Not only did Lord Black and his top associates take money from the company's coffers for their own use, but they arranged for Hollinger to hire family members for exorbitant salaries.

For example, Hollinger International paid Lady Black $1.1 million a year for a corporate post that did not require her to do anything. The report added that a post at The Jerusalem Post was also found for Mr. Radler's daughter, Melissa. She started as a New York correspondent at a salary of $38,000, but was later given a raise to $62,000 only because Mr. Radler sought it, Tom Rose, the Post's former publisher, told the committee.

While the report was careful to insist that Lord Black and Mr. Radler were the "primary offenders, the consistent inaction of the Hollinger board also resulted in squandering opportunities for stopping abusive acts before the damage was too great.''

Members of the audit committee come under particular fire. Its members - Ms. Kravis, an economist and wife of the financier Henry Kravis; the former Illinois governor, James Thompson; and Richard Burt, a former ambassador to Germany, were "ineffective and careless,'' the report stated. Of Mr. Thompson, the chairman of the audit committee, the report said, "He failed to apply the critical part of former President Reagan's famous dictum to 'Trust, but Verify.' ''

A spokeswoman said that Mrs. Kravis was traveling and could not be reached for comment. Mr. Burt said he did not agree with the committee's findings on the board and the audit committee in particular. Mr. Thompson also said he disagreed with some of the criticism of the audit committee but agreed with most of the committee's conclusions.

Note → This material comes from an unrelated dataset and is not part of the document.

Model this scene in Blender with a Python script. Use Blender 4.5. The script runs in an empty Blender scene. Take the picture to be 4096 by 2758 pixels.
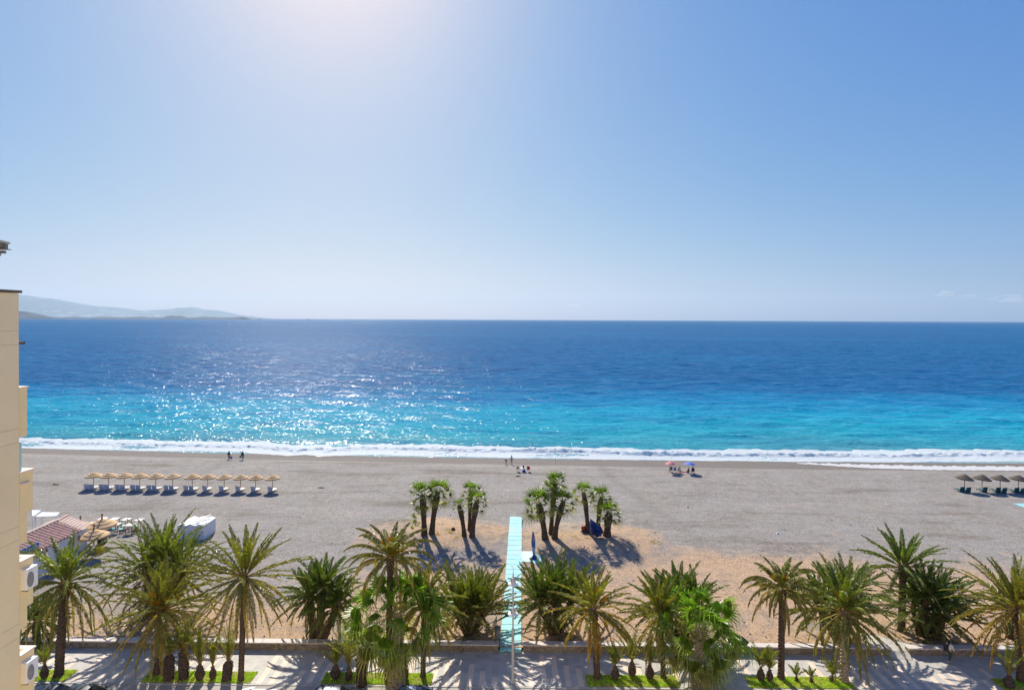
import bpy, bmesh, math, random
import numpy as np
from mathutils import Vector, Matrix, Euler, noise as mnoise

random.seed(7)
SC = bpy.context.scene
COL = SC.collection
R = math.radians

# ---------------------------------------------------------------- camera
F, CX, CY, W = 2400.0, 2048.0, 1379.0, 4096.0
H = 27.0                                   # eye height above the promenade
YAW, PITCH, ROLL, SHIFT = math.atan(22 / 2400.0), R(0.5), R(0.23), -0.0198
cam_d = bpy.data.cameras.new('camera')
cam = bpy.data.objects.new('camera', cam_d)
COL.objects.link(cam)
cam_d.sensor_fit = 'HORIZONTAL'
cam_d.sensor_width = 36.0
cam_d.lens = F / W * 36.0
cam_d.shift_y = SHIFT
cam_d.clip_start = 0.2
cam_d.clip_end = 300000
CM = Matrix.Rotation(YAW, 3, 'Z') @ Matrix.Rotation(math.pi / 2 - PITCH, 3, 'X') @ Matrix.Rotation(ROLL, 3, 'Z')
cam.matrix_world = Matrix.Translation((0, 0, H)) @ CM.to_4x4()
SC.camera = cam


def ray(px, py):
    return CM @ Vector(((px - CX) / F, (CY - py) / F + SHIFT * W / F, -1.0))


SEA_Z = -2.0


def shore_y(x):
    return 125.0 - 0.0375 * x + 0.00024 * x * x


def beach_z(x, y):
    d = shore_y(x) - y
    z = -2.0 + 0.105 * min(d, 13.0)
    if d > 13:
        t = min(1.0, (d - 13) / max(1.0, shore_y(x) - 13 - 49.0))
        z += 0.85 * t
    for mx, my, rx, ry, mh in MOUNDS:
        q = ((x - mx) / rx) ** 2 + ((y - my) / ry) ** 2
        if q < 1:
            z += mh * (1 - q) ** 1.5
    return z


MOUNDS = []
WALL_Y = 48.5


def ground(px, py):
    """Where the view through a picture point meets the promenade or beach."""
    d = ray(px, py)
    t = -H / d.z
    p = Vector((0, 0, H)) + d * t
    if p.y < WALL_Y + 0.4:
        return p
    for _ in range(25):
        z = beach_z(p.x, p.y)
        t = (z - H) / d.z
        p = Vector((0, 0, H)) + d * t
    return p


def at_z(px, py, z):
    d = ray(px, py)
    return Vector((0, 0, H)) + d * ((z - H) / d.z)


def at_y(px, py, y):
    d = ray(px, py)
    return Vector((0, 0, H)) + d * (y / d.y)


_g = [ground(1760, 2125), ground(2330, 2150)]
MOUNDS[:] = [(_g[0].x - 0.3, _g[0].y - 1.2, 12.0, 8.0, 0.8), (_g[1].x + 0.6, _g[1].y - 1.2, 12.0, 8.5, 0.8)]

# ---------------------------------------------------------------- materials


def new_mat(name):
    m = bpy.data.materials.new(name)
    m.use_nodes = True
    nt = m.node_tree
    b = nt.nodes['Principled BSDF']
    return m, nt, b


def lin(r, g, b):
    f = lambda c: (c / 255 / 12.92) if c <= 10 else ((c / 255 + 0.055) / 1.055) ** 2.4
    return (f(r), f(g), f(b), 1.0)


def mix(nt, a, b, fac, blend='MIX'):
    n = nt.nodes.new('ShaderNodeMix')
    n.data_type = 'RGBA'
    n.blend_type = blend
    for s, v in ((n.inputs[0], fac), (n.inputs[6], a), (n.inputs[7], b)):
        if hasattr(v, 'links') or hasattr(v, 'is_linked'):
            nt.links.new(v, s)
        else:
            s.default_value = v
    return n.outputs[2]


def tex_noise(nt, scale, detail=4, rough=0.6, vec=None, dist=0.0):
    n = nt.nodes.new('ShaderNodeTexNoise')
    n.inputs['Scale'].default_value = scale
    n.inputs['Detail'].default_value = detail
    n.inputs['Roughness'].default_value = rough
    n.inputs['Distortion'].default_value = dist
    if vec is None:
        vec = coords(nt)
    nt.links.new(vec, n.inputs['Vector'])
    return n


def coords(nt, kind='Object'):
    for n in nt.nodes:
        if n.bl_idname == 'ShaderNodeTexCoord':
            return n.outputs[kind]
    return nt.nodes.new('ShaderNodeTexCoord').outputs[kind]


def position(nt):
    for n in nt.nodes:
        if n.bl_idname == 'ShaderNodeNewGeometry':
            return n.outputs['Position']
    return nt.nodes.new('ShaderNodeNewGeometry').outputs['Position']


def ramp(nt, fac, stops, interp='LINEAR'):
    n = nt.nodes.new('ShaderNodeValToRGB')
    n.color_ramp.interpolation = interp
    e = n.color_ramp.elements
    while len(e) < len(stops):
        e.new(0.5)
    for k, (p, c) in enumerate(stops):
        e[k].position = p
        e[k].color = c if len(c) == 4 else (*c, 1)
    nt.links.new(fac, n.inputs[0])
    return n.outputs[0]


def math_n(nt, op, a, b=None, clamp=False):
    n = nt.nodes.new('ShaderNodeMath')
    n.operation = op
    n.use_clamp = clamp
    for s, v in ((n.inputs[0], a), (n.inputs[1], b)):
        if v is None:
            continue
        if isinstance(v, (int, float)):
            s.default_value = v
        else:
            nt.links.new(v, s)
    return n.outputs[0]


def scaled(nt, vec, s):
    n = nt.nodes.new('ShaderNodeVectorMath')
    n.operation = 'MULTIPLY'
    nt.links.new(vec, n.inputs[0])
    n.inputs[1].default_value = s
    return n.outputs[0]


def bump(nt, b, height, strength=0.5, dist=0.02):
    n = nt.nodes.new('ShaderNodeBump')
    n.inputs['Strength'].default_value = strength
    n.inputs['Distance'].default_value = dist
    nt.links.new(height, n.inputs['Height'])
    nt.links.new(n.outputs[0], b.inputs['Normal'])


MATS = {}


def plain(name, col, rough=0.7, var=0.12, scale=6.0, bmp=0.0, metallic=0.0, trans=0.0):
    """A surface with a little uneven colour and roughness."""
    if name in MATS:
        return MATS[name]
    m, nt, b = new_mat(name)
    c = col if len(col) == 4 else (*col, 1)
    nz = tex_noise(nt, scale, 5, 0.6)
    dark = tuple(x * (1 - var) for x in c[:3]) + (1,)
    lite = tuple(min(1, x * (1 + var)) for x in c[:3]) + (1,)
    out = ramp(nt, nz.outputs[0], [(0.3, dark), (0.7, lite)])
    nt.links.new(out, b.inputs['Base Color'])
    b.inputs['Roughness'].default_value = rough
    b.inputs['Metallic'].default_value = metallic
    if bmp:
        bump(nt, b, tex_noise(nt, scale * 4, 4).outputs[0], bmp, 0.02)
    if trans:
        tr = nt.nodes.new('ShaderNodeBsdfTranslucent')
        nt.links.new(out, tr.inputs[0])
        mx = nt.nodes.new('ShaderNodeMixShader')
        mx.inputs[0].default_value = trans
        nt.links.new(b.outputs[0], mx.inputs[1])
        nt.links.new(tr.outputs[0], mx.inputs[2])
        nt.links.new(mx.outputs[0], nt.nodes['Material Output'].inputs[0])
    MATS[name] = m
    return m


# ---------------------------------------------------------------- mesh builder


class MB:
    def __init__(self):
        self.v, self.f, self.m = [], [], []
        self.cm = 0

    def add(self, vs, fs, mi=None):
        o = len(self.v)
        self.v += [tuple(p) for p in vs]
        self.f += [tuple(i + o for i in f) for f in fs]
        self.m += [self.cm if mi is None else mi] * len(fs)
        return self

    def box(self, c, s, rot=None, mi=None, taper=1.0):
        x, y, z = s[0] / 2, s[1] / 2, s[2] / 2
        p = [Vector(q) for q in ((-x, -y, -z), (x, -y, -z), (x, y, -z), (-x, y, -z),
                                 (-x * taper, -y * taper, z), (x * taper, -y * taper, z), (x * taper, y * taper, z), (-x * taper, y * taper, z))]
        if rot is not None:
            rm = rot if isinstance(rot, Matrix) else Euler(rot).to_matrix()
            p = [rm @ q for q in p]
        c = Vector(c)
        return self.add([q + c for q in p], [(0, 3, 2, 1), (4, 5, 6, 7), (0, 1, 5, 4), (1, 2, 6, 5), (2, 3, 7, 6), (3, 0, 4, 7)], mi)

    def bbox(self, c, s, bev=0.02, rot=None, mi=None):
        """A box with softened edges: outer faces inset, edges bridged."""
        bm = bmesh.new()
        bmesh.ops.create_cube(bm, size=1)
        for q in bm.verts:
            q.co = Vector((q.co.x * s[0], q.co.y * s[1], q.co.z * s[2]))
        bmesh.ops.bevel(bm, geom=list(bm.edges), offset=min(bev, min(s) * 0.45), segments=2, profile=0.5, affect='EDGES')
        rm = Matrix.Identity(3) if rot is None else (rot if isinstance(rot, Matrix) else Euler(rot).to_matrix())
        c = Vector(c)
        bm.verts.ensure_lookup_table()
        vs = [rm @ q.co + c for q in bm.verts]
        fs = [[q.index for q in f.verts] for f in bm.faces]
        bm.free()
        return self.add(vs, fs, mi)

    def tube(self, pts, rad, n=8, caps=True, mi=None, flat=1.0):
        pts = [Vector(p) for p in pts]
        if not hasattr(rad, '__len__'):
            rad = [rad] * len(pts)
        rings, prev = [], None
        for i, p in enumerate(pts):
            a = pts[max(0, i - 1)]
            b = pts[min(len(pts) - 1, i + 1)]
            t = (b - a)
            t = t.normalized() if t.length > 1e-9 else Vector((0, 0, 1))
            if prev is None:
                up = Vector((0, 0, 1)) if abs(t.z) < 0.9 else Vector((1, 0, 0))
                u = t.cross(up).normalized()
            else:
                u = prev - t * prev.dot(t)
                u = u.normalized() if u.length > 1e-6 else t.orthogonal().normalized()
            prev = u
            w = t.cross(u)
            rings.append([p + (u * math.cos(2 * math.pi * k / n) + w * (math.sin(2 * math.pi * k / n) * flat)) * rad[i] for k in range(n)])
        vs = [q for r in rings for q in r]
        fs = []
        for i in range(len(rings) - 1):
            for k in range(n):
                a, b = i * n + k, i * n + (k + 1) % n
                fs.append((a, b, b + n, a + n))
        if caps:
            fs.append(tuple(reversed(range(n))))
            fs.append(tuple(range(len(vs) - n, len(vs))))
        return self.add(vs, fs, mi)

    def lathe(self, prof, c=(0, 0, 0), n=24, mi=None, closed=False, jit=None, sx=1.0, sy=1.0):
        c = Vector(c)
        vs, fs = [], []
        for i, (r, z) in enumerate(prof):
            for k in range(n):
                a = 2 * math.pi * k / n
                j = jit(i, k) if jit else 1.0
                vs.append(c + Vector((r * j * math.cos(a) * sx, r * j * math.sin(a) * sy, z)))
        for i in range(len(prof) - 1):
            for k in range(n):
                a, b = i * n + k, i * n + (k + 1) % n
                fs.append((a, b, b + n, a + n))
        if closed:
            fs.append(tuple(reversed(range(n))))
            fs.append(tuple(range(len(vs) - n, len(vs))))
        return self.add(vs, fs, mi)

    def ball(self, c, r, mi=None, nu=12, nv=8):
        r = Vector((r, r, r)) if not hasattr(r, '__len__') else Vector(r)
        prof = [(max(1e-4, math.sin(math.pi * i / nv)), -math.cos(math.pi * i / nv)) for i in range(nv + 1)]
        o = len(self.v)
        self.lathe(prof, (0, 0, 0), nu, mi)
        c = Vector(c)
        for i in range(o, len(self.v)):
            p = self.v[i]
            self.v[i] = (p[0] * r.x + c.x, p[1] * r.y + c.y, p[2] * r.z + c.z)
        return self

    def prism(self, poly, axis, a, b, mi=None):
        """Extrude a 2-D outline along x, y or z from a to b."""
        def put(p, t):
            return (t, p[0], p[1]) if axis == 'x' else ((p[0], t, p[1]) if axis == 'y' else (p[0], p[1], t))
        n = len(poly)
        vs = [put(p, a) for p in poly] + [put(p, b) for p in poly]
        fs = [tuple(reversed(range(n))), tuple(range(n, 2 * n))]
        fs += [(k, (k + 1) % n, (k + 1) % n + n, k + n) for k in range(n)]
        return self.add(vs, fs, mi)

    def move(self, m):
        self.v = [tuple(m @ Vector(p)) for p in self.v]
        return self

    def build(self, name, mats, parent=None, smooth=False, loc=None, rotz=0.0):
        me = bpy.data.meshes.new(name)
        me.from_pydata(self.v, [], self.f)
        mats = mats if isinstance(mats, (list, tuple)) else [mats]
        for q in mats:
            me.materials.append(q)
        if len(mats) > 1:
            me.polygons.foreach_set('material_index', self.m)
        if smooth:
            me.polygons.foreach_set('use_smooth', [True] * len(me.polygons))
        bm = bmesh.new()
        bm.from_mesh(me)
        bmesh.ops.recalc_face_normals(bm, faces=bm.faces)
        bm.to_mesh(me)
        bm.free()
        o = bpy.data.objects.new(name, me)
        COL.objects.link(o)
        if parent is not None:
            o.parent = parent
        if loc is not None:
            o.location = loc
        if rotz:
            o.rotation_euler.z = rotz
        return o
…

The board was only slightly critical of two independent directors, Mr. Kissinger and Shmuel Meitar, vice chairman of Aurec Ltd., saying they could have done more in reviewing transactions, but that their "reliance on the audit committee was reasonable.''

But its most scathing comments about a board member are aimed at Mr. Perle, singling him out for his "flagrant abdication of duty'' as a board member. It said Mr. Perle, who headed Hollinger Digital, a unit of the parent company, while he was a board member, rubber-stamped a large number of deals that benefited Lord Black and others at the expense of Hollinger.

According to the report, Mr. Perle admitted to the committee that he never read many of the documents or understood the underlying transactions before signing off on them.

For example in 1997, Hollinger International lent its Canadian parent $42.5 million on terms that were "unfair" to Hollinger, in part because the interest on the loan was only 1.25 percent, the report said. Mr. Perle told the special committee that "he did not remember anything about the loan or the consent he signed authorizing it. "

The report particularly criticizes a bonus plan related to various investments by Hollinger Digital that let Mr. Perle earn $3.1 million, even though the investments overall lost $49 million.

"He should have resigned from the executive committee or the board should have replaced him,'' the report said.

Mr. Perle resigned last year as chairman of the Defense Policy Fund, which advises Defense Secretary Donald H. Rumsfeld, after his link to Global Crossing Ltd., as an unpaid adviser, came to light.